EXERCISE INSTRUCTIONS: Give back the lines exactly, from the first one to the line with "from mathutils import Vector", both ends included.

GIVEN MATERIAL:
——
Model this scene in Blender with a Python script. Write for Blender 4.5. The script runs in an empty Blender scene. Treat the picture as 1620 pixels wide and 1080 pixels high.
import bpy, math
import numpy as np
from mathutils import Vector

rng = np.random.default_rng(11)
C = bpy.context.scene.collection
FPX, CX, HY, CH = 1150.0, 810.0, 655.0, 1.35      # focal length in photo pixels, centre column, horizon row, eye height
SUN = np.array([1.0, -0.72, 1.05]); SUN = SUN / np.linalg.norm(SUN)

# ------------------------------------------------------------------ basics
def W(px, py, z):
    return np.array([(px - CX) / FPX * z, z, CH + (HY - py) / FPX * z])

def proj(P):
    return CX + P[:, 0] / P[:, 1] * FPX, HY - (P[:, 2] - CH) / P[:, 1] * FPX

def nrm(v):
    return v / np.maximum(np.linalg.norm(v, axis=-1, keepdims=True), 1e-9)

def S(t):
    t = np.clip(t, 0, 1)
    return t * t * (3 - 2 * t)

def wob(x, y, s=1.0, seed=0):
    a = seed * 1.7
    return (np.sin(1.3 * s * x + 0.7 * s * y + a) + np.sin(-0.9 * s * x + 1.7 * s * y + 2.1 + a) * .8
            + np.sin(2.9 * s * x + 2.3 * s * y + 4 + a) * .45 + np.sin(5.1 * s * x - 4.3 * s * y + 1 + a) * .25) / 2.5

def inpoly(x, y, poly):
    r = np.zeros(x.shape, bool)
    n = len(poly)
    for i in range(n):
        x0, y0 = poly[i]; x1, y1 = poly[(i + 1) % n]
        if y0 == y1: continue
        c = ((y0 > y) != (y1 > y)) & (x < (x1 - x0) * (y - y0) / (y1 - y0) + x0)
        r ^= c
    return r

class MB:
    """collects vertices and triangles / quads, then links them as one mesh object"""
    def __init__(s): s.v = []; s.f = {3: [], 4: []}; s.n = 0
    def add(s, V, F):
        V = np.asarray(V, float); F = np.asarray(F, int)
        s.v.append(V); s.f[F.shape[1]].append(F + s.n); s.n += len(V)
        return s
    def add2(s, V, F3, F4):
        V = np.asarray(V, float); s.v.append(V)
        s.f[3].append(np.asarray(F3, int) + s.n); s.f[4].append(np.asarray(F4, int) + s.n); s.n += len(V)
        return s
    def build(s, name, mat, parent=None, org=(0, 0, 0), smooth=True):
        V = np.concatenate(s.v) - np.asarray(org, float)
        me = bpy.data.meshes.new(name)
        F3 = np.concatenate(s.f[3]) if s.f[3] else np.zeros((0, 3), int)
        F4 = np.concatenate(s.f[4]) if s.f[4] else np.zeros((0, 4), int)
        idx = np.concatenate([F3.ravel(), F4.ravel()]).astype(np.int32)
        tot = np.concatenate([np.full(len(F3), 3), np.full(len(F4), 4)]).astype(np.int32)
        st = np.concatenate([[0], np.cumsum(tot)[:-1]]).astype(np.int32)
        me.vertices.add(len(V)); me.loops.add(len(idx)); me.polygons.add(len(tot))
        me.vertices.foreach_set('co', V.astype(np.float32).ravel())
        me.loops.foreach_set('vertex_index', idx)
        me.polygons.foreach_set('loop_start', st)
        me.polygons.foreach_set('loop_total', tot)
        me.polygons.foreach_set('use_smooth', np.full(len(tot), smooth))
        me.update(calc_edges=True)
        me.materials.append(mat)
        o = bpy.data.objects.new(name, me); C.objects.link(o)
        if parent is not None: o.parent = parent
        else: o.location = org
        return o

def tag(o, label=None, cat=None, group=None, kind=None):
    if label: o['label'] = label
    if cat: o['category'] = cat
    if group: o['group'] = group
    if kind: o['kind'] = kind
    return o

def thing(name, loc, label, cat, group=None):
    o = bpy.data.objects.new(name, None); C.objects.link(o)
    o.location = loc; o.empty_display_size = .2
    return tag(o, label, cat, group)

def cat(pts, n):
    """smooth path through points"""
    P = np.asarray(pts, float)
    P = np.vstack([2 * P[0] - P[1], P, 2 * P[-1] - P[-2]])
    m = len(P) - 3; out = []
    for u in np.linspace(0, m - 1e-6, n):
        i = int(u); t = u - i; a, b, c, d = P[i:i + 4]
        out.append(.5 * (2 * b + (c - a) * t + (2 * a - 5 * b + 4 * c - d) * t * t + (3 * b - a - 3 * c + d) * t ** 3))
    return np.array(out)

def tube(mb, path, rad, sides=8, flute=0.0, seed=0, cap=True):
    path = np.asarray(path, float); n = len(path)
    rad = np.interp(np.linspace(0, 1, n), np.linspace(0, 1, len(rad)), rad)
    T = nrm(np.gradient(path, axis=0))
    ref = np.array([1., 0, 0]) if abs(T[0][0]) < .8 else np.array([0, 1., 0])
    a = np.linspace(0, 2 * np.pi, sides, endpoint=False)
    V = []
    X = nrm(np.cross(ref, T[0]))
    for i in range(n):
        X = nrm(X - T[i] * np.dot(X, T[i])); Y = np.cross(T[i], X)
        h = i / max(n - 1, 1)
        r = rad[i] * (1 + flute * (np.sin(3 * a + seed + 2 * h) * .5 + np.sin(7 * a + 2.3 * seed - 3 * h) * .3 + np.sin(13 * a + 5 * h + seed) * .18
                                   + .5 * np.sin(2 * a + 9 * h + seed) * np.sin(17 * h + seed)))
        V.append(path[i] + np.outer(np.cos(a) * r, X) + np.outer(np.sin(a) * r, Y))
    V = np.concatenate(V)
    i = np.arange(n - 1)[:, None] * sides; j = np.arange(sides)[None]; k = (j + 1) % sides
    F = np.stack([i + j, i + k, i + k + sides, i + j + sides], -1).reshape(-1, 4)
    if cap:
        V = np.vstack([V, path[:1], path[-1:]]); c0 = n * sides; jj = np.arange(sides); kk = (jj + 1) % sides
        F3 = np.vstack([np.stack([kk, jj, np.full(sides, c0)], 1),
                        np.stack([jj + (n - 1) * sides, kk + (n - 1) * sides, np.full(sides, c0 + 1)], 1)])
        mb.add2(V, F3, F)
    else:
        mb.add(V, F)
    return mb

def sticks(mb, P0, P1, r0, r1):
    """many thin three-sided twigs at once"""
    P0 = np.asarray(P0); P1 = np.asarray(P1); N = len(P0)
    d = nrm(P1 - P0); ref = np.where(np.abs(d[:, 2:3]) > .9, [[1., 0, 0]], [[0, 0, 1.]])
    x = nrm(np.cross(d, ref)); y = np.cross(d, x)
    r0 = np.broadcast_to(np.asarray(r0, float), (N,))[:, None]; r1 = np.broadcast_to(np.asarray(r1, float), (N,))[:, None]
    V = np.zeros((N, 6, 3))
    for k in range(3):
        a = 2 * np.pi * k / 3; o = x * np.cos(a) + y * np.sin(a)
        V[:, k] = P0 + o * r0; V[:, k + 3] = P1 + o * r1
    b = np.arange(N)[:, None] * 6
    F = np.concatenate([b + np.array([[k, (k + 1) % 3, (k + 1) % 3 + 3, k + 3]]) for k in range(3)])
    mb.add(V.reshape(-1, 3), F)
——
OUTPUT FOR THIS TASK:
Model this scene in Blender with a Python script. Write for Blender 4.5. The script runs in an empty Blender scene. Treat the picture as 1620 pixels wide and 1080 pixels high.
import bpy, math
import numpy as np
from mathutils import Vector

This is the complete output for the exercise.